» **WHAT YOU SHOULD DO**:
Each line from the top of the listing through the one holding "Z = np.where(on, np.minimum(Z, dz_ - 2.0), Z)" should be restated word for word, with nothing added and no pictures.

» **INFORMATION PROVIDED**:
--------------------
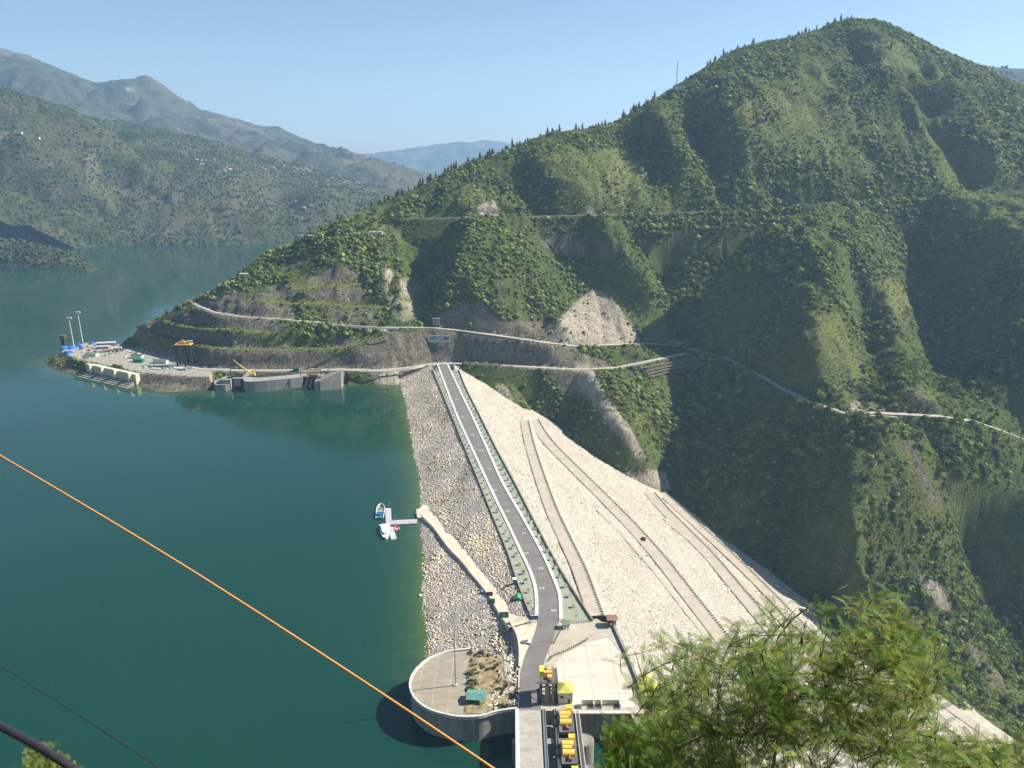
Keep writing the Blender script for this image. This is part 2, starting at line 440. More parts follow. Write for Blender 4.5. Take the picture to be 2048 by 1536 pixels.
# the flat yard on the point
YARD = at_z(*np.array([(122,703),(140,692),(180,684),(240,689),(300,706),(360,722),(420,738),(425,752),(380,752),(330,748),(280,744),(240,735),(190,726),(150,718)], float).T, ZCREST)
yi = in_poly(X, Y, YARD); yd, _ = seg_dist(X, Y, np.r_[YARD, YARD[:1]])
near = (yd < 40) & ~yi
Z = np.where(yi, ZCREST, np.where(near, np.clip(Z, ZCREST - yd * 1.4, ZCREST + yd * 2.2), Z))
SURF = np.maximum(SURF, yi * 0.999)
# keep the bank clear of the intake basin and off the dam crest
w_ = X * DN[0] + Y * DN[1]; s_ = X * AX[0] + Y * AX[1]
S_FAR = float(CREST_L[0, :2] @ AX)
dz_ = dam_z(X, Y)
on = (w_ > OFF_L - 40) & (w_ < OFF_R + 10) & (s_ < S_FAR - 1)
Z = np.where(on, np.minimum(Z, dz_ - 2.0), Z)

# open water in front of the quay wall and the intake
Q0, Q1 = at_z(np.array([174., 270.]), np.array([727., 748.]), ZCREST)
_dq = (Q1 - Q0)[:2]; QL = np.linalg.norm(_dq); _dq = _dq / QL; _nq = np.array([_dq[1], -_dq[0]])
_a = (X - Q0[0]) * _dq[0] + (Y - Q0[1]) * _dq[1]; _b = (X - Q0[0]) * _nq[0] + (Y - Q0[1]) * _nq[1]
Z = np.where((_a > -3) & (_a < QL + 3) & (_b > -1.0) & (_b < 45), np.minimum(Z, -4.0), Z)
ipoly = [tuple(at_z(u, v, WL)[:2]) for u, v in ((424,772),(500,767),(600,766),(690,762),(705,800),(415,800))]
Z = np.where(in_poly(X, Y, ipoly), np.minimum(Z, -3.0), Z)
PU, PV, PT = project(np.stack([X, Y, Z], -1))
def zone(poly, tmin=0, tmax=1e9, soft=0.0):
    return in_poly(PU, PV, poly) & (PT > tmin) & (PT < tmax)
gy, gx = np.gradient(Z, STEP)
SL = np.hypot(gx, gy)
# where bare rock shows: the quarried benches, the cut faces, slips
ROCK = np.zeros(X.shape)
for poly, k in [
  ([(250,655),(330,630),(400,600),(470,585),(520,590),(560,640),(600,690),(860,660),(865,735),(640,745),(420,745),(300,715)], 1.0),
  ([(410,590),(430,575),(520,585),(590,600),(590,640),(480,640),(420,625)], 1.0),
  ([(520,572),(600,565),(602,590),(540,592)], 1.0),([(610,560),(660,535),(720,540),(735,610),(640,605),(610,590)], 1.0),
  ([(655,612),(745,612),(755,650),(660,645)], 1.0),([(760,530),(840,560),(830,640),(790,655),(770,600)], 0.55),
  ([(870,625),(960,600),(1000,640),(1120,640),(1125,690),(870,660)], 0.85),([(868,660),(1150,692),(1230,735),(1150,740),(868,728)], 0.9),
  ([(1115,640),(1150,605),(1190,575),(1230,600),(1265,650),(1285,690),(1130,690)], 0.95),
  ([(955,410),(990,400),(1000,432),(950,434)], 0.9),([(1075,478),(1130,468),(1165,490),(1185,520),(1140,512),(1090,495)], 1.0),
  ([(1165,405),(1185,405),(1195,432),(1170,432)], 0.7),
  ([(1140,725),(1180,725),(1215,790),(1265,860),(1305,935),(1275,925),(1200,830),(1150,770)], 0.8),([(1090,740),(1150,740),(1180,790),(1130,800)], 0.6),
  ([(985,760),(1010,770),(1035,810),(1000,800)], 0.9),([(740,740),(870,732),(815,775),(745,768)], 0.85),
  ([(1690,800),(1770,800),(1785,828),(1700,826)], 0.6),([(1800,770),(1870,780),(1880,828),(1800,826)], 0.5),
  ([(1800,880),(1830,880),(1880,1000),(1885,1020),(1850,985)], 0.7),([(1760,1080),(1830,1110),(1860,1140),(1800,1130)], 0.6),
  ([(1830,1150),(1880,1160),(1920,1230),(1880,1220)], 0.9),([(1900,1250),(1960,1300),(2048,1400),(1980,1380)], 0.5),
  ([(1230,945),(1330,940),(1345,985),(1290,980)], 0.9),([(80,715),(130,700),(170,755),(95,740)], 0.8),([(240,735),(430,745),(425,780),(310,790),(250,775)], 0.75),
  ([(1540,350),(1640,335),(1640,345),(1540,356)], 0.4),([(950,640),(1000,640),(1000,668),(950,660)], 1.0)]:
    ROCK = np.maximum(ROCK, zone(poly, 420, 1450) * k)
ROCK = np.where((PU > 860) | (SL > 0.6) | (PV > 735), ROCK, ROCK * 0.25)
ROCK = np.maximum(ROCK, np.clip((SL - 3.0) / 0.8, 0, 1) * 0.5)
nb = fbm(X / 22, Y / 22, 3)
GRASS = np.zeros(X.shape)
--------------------
» **ANSWER TO THIS PROBLEM**:
Keep writing the Blender script for this image. This is part 2, starting at line 440. More parts follow. Write for Blender 4.5. Take the picture to be 2048 by 1536 pixels.
# the flat yard on the point
YARD = at_z(*np.array([(122,703),(140,692),(180,684),(240,689),(300,706),(360,722),(420,738),(425,752),(380,752),(330,748),(280,744),(240,735),(190,726),(150,718)], float).T, ZCREST)
yi = in_poly(X, Y, YARD); yd, _ = seg_dist(X, Y, np.r_[YARD, YARD[:1]])
near = (yd < 40) & ~yi
Z = np.where(yi, ZCREST, np.where(near, np.clip(Z, ZCREST - yd * 1.4, ZCREST + yd * 2.2), Z))
SURF = np.maximum(SURF, yi * 0.999)
# keep the bank clear of the intake basin and off the dam crest
w_ = X * DN[0] + Y * DN[1]; s_ = X * AX[0] + Y * AX[1]
S_FAR = float(CREST_L[0, :2] @ AX)
dz_ = dam_z(X, Y)
on = (w_ > OFF_L - 40) & (w_ < OFF_R + 10) & (s_ < S_FAR - 1)
Z = np.where(on, np.minimum(Z, dz_ - 2.0), Z)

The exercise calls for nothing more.